Compiling on screen using a purpose-built text editor required the acquisition of a whole new set of skills, since I had only ever worked on paper; but what really blew my mind was the corpus. Previously I had only seen concordances – the output of a corpus – on paper, since on my previous project we were able to request a printed sample of lines for particularly tricky entries. Engaging at close quarters with the corpus was a revelation. I was almost paralysed for several weeks, overwhelmed by the quantity and quality of the data I was expected to process. This corpus – soon to be rebranded as The Bank of English – was tiny by today’s standards, but the insights it provided into the behaviour of English were like nothing I had ever come across before.
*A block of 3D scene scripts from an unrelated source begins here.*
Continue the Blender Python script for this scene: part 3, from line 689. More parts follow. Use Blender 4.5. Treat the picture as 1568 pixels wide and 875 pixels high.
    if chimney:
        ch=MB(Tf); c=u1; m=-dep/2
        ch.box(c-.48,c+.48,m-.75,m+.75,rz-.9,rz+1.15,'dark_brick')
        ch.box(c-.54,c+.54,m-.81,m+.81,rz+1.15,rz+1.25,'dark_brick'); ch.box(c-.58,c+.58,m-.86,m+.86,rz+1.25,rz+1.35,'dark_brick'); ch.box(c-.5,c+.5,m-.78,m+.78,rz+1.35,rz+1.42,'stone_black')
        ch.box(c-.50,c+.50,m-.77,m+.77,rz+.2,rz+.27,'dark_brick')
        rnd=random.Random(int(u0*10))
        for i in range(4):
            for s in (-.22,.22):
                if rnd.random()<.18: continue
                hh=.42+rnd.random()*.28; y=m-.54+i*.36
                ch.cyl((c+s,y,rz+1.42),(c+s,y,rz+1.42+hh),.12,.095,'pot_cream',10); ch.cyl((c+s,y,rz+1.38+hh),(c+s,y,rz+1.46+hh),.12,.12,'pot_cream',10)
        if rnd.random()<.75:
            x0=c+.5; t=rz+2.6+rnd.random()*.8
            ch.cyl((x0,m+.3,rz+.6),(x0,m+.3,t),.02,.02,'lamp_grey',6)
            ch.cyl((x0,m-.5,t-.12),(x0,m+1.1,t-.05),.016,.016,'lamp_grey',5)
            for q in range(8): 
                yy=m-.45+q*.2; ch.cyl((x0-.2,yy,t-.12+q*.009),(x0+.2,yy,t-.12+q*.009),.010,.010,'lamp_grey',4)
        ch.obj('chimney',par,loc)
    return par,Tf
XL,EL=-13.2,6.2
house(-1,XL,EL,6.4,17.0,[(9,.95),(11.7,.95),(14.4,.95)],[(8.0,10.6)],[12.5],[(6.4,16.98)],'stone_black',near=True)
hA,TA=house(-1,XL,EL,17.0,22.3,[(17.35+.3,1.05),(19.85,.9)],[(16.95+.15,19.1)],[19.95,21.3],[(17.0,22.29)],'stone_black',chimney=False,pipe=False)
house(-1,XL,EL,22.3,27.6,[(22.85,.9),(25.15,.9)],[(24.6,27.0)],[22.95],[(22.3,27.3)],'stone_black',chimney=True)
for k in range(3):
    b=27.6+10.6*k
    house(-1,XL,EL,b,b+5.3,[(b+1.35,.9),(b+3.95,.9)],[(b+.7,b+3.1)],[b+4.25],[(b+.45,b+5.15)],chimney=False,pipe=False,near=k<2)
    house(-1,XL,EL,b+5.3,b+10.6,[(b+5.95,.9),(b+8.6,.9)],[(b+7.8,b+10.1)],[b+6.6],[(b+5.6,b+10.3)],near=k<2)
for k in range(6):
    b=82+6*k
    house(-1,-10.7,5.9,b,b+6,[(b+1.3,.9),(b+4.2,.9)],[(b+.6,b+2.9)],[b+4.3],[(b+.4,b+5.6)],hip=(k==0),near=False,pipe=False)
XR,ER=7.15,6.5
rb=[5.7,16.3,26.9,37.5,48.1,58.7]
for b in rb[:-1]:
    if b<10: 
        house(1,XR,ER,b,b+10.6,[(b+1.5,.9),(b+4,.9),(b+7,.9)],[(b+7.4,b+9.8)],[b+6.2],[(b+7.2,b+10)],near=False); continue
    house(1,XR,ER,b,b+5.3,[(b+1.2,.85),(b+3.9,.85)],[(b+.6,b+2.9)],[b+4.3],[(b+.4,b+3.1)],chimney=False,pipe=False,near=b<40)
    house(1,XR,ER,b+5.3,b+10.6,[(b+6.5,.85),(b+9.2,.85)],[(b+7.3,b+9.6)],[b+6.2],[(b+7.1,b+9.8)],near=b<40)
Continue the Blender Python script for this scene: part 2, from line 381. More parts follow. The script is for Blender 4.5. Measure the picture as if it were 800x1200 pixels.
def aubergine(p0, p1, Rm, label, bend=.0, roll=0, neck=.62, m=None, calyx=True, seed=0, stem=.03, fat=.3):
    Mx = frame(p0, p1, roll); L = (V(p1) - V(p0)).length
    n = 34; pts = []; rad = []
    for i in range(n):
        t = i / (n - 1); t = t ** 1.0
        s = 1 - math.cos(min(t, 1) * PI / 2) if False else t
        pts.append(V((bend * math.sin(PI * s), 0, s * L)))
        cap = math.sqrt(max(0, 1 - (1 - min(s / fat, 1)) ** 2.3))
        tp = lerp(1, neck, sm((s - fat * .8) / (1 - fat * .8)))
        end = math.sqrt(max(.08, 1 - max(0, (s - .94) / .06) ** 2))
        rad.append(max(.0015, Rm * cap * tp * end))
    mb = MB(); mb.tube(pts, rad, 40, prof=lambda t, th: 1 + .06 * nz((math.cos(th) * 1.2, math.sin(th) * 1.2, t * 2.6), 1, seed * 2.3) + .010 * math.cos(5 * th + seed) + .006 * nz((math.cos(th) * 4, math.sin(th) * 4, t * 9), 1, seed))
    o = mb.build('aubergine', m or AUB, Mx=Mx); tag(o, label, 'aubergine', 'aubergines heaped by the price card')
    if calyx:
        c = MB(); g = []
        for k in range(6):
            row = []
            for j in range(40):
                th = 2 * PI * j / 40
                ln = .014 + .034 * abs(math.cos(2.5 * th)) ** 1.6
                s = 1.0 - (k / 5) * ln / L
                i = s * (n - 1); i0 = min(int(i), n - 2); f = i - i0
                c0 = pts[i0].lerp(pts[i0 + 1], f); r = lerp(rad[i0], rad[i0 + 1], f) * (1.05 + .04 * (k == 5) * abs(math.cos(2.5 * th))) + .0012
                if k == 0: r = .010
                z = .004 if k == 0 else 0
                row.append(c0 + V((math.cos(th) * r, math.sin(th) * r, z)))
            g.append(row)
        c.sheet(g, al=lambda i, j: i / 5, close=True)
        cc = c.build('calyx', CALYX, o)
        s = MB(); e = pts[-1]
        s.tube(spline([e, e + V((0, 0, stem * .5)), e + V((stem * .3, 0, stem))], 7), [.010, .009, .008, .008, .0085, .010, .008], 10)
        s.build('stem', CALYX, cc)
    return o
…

Concordance lines for chair, generated by the corpus

At COBUILD we worked with the corpus differently from the way I have ever known it to be used anywhere else. Using specially developed software, we lexicographers (and grammarians) would analyse the evidence for the word we were compiling. We would then base our revisions of existing entries from the first edition, as well as all the new entries and senses we were adding, on that evidence. We were a large team and there was always a colleague available to discuss problematic entries or tricky decisions on how to divide up senses, but the evidence provided by the corpus was the basis of everything we did. I don’t think we ever looked at another learner’s dictionary. It sounds horribly arrogant, but we had no need to; we had all the material we needed right there in front of us.

I have worked on many corpus-based dictionaries and other projects since, and I rarely work on a dictionary that does not use corpus evidence to some degree. A corpus is always my first port of call when I encounter a new word or meaning. However, I think the COBUILD dictionary remains unique in being based so directly and completely on what only a corpus can give, which is evidence of how the language actually works.